Written problem: Your task is to reproduce the material exactly.
┌─ Data segment
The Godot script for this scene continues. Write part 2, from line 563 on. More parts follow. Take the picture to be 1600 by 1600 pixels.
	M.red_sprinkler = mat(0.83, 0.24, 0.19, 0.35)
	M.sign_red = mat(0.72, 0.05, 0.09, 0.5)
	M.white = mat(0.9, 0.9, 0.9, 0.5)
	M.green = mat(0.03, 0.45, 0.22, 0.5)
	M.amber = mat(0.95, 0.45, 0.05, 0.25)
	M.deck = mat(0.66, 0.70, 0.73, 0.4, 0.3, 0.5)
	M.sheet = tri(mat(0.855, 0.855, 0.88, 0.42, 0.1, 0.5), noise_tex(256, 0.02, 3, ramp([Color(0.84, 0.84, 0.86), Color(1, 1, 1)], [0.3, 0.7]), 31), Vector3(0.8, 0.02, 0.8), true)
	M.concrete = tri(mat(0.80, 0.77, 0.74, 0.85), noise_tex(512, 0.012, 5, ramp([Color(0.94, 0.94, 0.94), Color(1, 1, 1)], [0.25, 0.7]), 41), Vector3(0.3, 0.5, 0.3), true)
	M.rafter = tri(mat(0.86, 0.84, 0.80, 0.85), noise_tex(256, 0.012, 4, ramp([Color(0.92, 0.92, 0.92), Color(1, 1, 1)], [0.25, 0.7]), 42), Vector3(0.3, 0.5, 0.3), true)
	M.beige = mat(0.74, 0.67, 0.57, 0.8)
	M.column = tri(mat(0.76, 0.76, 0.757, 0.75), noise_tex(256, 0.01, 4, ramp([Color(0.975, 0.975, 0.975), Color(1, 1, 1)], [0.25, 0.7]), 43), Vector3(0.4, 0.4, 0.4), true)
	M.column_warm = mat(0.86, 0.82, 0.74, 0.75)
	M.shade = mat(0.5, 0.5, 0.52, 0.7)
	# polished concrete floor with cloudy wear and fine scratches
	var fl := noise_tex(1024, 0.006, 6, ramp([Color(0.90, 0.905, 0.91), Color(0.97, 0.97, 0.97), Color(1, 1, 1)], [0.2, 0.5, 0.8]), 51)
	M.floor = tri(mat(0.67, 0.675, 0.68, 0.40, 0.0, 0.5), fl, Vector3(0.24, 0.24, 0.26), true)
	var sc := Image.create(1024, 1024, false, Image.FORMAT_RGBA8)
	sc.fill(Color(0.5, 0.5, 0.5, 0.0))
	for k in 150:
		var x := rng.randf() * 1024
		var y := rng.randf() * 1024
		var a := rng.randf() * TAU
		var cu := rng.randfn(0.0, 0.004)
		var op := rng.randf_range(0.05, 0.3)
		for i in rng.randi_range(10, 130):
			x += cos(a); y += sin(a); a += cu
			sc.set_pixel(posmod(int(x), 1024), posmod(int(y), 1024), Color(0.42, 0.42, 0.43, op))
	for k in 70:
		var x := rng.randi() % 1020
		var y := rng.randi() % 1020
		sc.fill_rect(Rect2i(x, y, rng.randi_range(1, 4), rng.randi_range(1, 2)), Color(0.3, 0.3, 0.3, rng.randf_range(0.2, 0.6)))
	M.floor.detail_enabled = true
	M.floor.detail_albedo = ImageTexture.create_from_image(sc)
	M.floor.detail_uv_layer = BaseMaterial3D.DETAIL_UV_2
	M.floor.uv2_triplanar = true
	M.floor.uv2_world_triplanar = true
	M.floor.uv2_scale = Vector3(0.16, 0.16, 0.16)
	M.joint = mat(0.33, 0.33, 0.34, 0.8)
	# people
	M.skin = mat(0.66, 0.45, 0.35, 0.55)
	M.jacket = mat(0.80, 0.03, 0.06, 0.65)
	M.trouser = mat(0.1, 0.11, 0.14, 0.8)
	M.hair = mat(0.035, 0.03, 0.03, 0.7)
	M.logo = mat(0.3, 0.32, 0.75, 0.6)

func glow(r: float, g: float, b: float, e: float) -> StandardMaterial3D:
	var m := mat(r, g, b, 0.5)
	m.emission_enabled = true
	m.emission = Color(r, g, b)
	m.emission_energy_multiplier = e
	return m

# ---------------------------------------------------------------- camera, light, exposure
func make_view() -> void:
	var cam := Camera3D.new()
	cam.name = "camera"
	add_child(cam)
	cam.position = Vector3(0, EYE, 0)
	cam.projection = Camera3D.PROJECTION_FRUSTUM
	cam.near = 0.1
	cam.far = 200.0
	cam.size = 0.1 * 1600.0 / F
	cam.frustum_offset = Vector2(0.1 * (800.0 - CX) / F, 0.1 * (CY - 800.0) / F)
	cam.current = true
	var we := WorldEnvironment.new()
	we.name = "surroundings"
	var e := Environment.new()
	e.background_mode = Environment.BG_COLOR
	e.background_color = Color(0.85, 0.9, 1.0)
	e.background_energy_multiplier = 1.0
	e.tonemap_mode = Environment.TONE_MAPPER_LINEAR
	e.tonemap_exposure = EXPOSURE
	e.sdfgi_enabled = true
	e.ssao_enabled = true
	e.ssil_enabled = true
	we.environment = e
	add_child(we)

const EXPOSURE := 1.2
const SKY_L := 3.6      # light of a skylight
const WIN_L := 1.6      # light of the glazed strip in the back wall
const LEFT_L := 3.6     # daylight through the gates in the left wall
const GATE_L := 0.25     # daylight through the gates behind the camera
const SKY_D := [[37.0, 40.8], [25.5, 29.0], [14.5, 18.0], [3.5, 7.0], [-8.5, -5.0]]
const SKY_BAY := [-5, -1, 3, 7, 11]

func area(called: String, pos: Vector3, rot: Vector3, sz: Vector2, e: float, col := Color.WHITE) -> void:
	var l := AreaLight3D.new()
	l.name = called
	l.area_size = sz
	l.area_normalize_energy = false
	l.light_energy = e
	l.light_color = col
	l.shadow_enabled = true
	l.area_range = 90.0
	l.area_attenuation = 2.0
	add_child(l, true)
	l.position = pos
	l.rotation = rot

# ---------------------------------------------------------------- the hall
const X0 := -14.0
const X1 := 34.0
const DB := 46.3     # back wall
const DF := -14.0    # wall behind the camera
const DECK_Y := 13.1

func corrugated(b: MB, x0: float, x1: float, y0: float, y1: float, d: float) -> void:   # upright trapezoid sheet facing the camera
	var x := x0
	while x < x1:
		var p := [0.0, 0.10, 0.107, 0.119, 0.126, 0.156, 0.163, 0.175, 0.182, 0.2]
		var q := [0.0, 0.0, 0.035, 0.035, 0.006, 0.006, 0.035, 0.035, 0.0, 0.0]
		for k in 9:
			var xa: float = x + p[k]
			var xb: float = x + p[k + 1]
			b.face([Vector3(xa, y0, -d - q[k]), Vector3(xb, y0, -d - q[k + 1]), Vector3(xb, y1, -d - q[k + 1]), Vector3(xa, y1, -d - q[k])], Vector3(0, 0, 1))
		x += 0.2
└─
Response to this task:
The Godot script for this scene continues. Write part 2, from line 563 on. More parts follow. Take the picture to be 1600 by 1600 pixels.
	M.red_sprinkler = mat(0.83, 0.24, 0.19, 0.35)
	M.sign_red = mat(0.72, 0.05, 0.09, 0.5)
	M.white = mat(0.9, 0.9, 0.9, 0.5)
	M.green = mat(0.03, 0.45, 0.22, 0.5)
	M.amber = mat(0.95, 0.45, 0.05, 0.25)
	M.deck = mat(0.66, 0.70, 0.73, 0.4, 0.3, 0.5)
	M.sheet = tri(mat(0.855, 0.855, 0.88, 0.42, 0.1, 0.5), noise_tex(256, 0.02, 3, ramp([Color(0.84, 0.84, 0.86), Color(1, 1, 1)], [0.3, 0.7]), 31), Vector3(0.8, 0.02, 0.8), true)
	M.concrete = tri(mat(0.80, 0.77, 0.74, 0.85), noise_tex(512, 0.012, 5, ramp([Color(0.94, 0.94, 0.94), Color(1, 1, 1)], [0.25, 0.7]), 41), Vector3(0.3, 0.5, 0.3), true)
	M.rafter = tri(mat(0.86, 0.84, 0.80, 0.85), noise_tex(256, 0.012, 4, ramp([Color(0.92, 0.92, 0.92), Color(1, 1, 1)], [0.25, 0.7]), 42), Vector3(0.3, 0.5, 0.3), true)
	M.beige = mat(0.74, 0.67, 0.57, 0.8)
	M.column = tri(mat(0.76, 0.76, 0.757, 0.75), noise_tex(256, 0.01, 4, ramp([Color(0.975, 0.975, 0.975), Color(1, 1, 1)], [0.25, 0.7]), 43), Vector3(0.4, 0.4, 0.4), true)
	M.column_warm = mat(0.86, 0.82, 0.74, 0.75)
	M.shade = mat(0.5, 0.5, 0.52, 0.7)
	# polished concrete floor with cloudy wear and fine scratches
	var fl := noise_tex(1024, 0.006, 6, ramp([Color(0.90, 0.905, 0.91), Color(0.97, 0.97, 0.97), Color(1, 1, 1)], [0.2, 0.5, 0.8]), 51)
	M.floor = tri(mat(0.67, 0.675, 0.68, 0.40, 0.0, 0.5), fl, Vector3(0.24, 0.24, 0.26), true)
	var sc := Image.create(1024, 1024, false, Image.FORMAT_RGBA8)
	sc.fill(Color(0.5, 0.5, 0.5, 0.0))
	for k in 150:
		var x := rng.randf() * 1024
		var y := rng.randf() * 1024
		var a := rng.randf() * TAU
		var cu := rng.randfn(0.0, 0.004)
		var op := rng.randf_range(0.05, 0.3)
		for i in rng.randi_range(10, 130):
			x += cos(a); y += sin(a); a += cu
			sc.set_pixel(posmod(int(x), 1024), posmod(int(y), 1024), Color(0.42, 0.42, 0.43, op))
	for k in 70:
		var x := rng.randi() % 1020
		var y := rng.randi() % 1020
		sc.fill_rect(Rect2i(x, y, rng.randi_range(1, 4), rng.randi_range(1, 2)), Color(0.3, 0.3, 0.3, rng.randf_range(0.2, 0.6)))
	M.floor.detail_enabled = true
	M.floor.detail_albedo = ImageTexture.create_from_image(sc)
	M.floor.detail_uv_layer = BaseMaterial3D.DETAIL_UV_2
	M.floor.uv2_triplanar = true
	M.floor.uv2_world_triplanar = true
	M.floor.uv2_scale = Vector3(0.16, 0.16, 0.16)
	M.joint = mat(0.33, 0.33, 0.34, 0.8)
	# people
	M.skin = mat(0.66, 0.45, 0.35, 0.55)
	M.jacket = mat(0.80, 0.03, 0.06, 0.65)
	M.trouser = mat(0.1, 0.11, 0.14, 0.8)
	M.hair = mat(0.035, 0.03, 0.03, 0.7)
	M.logo = mat(0.3, 0.32, 0.75, 0.6)

func glow(r: float, g: float, b: float, e: float) -> StandardMaterial3D:
	var m := mat(r, g, b, 0.5)
	m.emission_enabled = true
	m.emission = Color(r, g, b)
	m.emission_energy_multiplier = e
	return m

# ---------------------------------------------------------------- camera, light, exposure
func make_view() -> void:
	var cam := Camera3D.new()
	cam.name = "camera"
	add_child(cam)
	cam.position = Vector3(0, EYE, 0)
	cam.projection = Camera3D.PROJECTION_FRUSTUM
	cam.near = 0.1
	cam.far = 200.0
	cam.size = 0.1 * 1600.0 / F
	cam.frustum_offset = Vector2(0.1 * (800.0 - CX) / F, 0.1 * (CY - 800.0) / F)
	cam.current = true
	var we := WorldEnvironment.new()
	we.name = "surroundings"
	var e := Environment.new()
	e.background_mode = Environment.BG_COLOR
	e.background_color = Color(0.85, 0.9, 1.0)
	e.background_energy_multiplier = 1.0
	e.tonemap_mode = Environment.TONE_MAPPER_LINEAR
	e.tonemap_exposure = EXPOSURE
	e.sdfgi_enabled = true
	e.ssao_enabled = true
	e.ssil_enabled = true
	we.environment = e
	add_child(we)

const EXPOSURE := 1.2
const SKY_L := 3.6      # light of a skylight
const WIN_L := 1.6      # light of the glazed strip in the back wall
const LEFT_L := 3.6     # daylight through the gates in the left wall
const GATE_L := 0.25     # daylight through the gates behind the camera
const SKY_D := [[37.0, 40.8], [25.5, 29.0], [14.5, 18.0], [3.5, 7.0], [-8.5, -5.0]]
const SKY_BAY := [-5, -1, 3, 7, 11]

func area(called: String, pos: Vector3, rot: Vector3, sz: Vector2, e: float, col := Color.WHITE) -> void:
	var l := AreaLight3D.new()
	l.name = called
	l.area_size = sz
	l.area_normalize_energy = false
	l.light_energy = e
	l.light_color = col
	l.shadow_enabled = true
	l.area_range = 90.0
	l.area_attenuation = 2.0
	add_child(l, true)
	l.position = pos
	l.rotation = rot

# ---------------------------------------------------------------- the hall
const X0 := -14.0
const X1 := 34.0
const DB := 46.3     # back wall
const DF := -14.0    # wall behind the camera
const DECK_Y := 13.1

func corrugated(b: MB, x0: float, x1: float, y0: float, y1: float, d: float) -> void:   # upright trapezoid sheet facing the camera
	var x := x0
	while x < x1:
		var p := [0.0, 0.10, 0.107, 0.119, 0.126, 0.156, 0.163, 0.175, 0.182, 0.2]
		var q := [0.0, 0.0, 0.035, 0.035, 0.006, 0.006, 0.035, 0.035, 0.0, 0.0]
		for k in 9:
			var xa: float = x + p[k]
			var xb: float = x + p[k + 1]
			b.face([Vector3(xa, y0, -d - q[k]), Vector3(xb, y0, -d - q[k + 1]), Vector3(xb, y1, -d - q[k + 1]), Vector3(xa, y1, -d - q[k])], Vector3(0, 0, 1))
		x += 0.2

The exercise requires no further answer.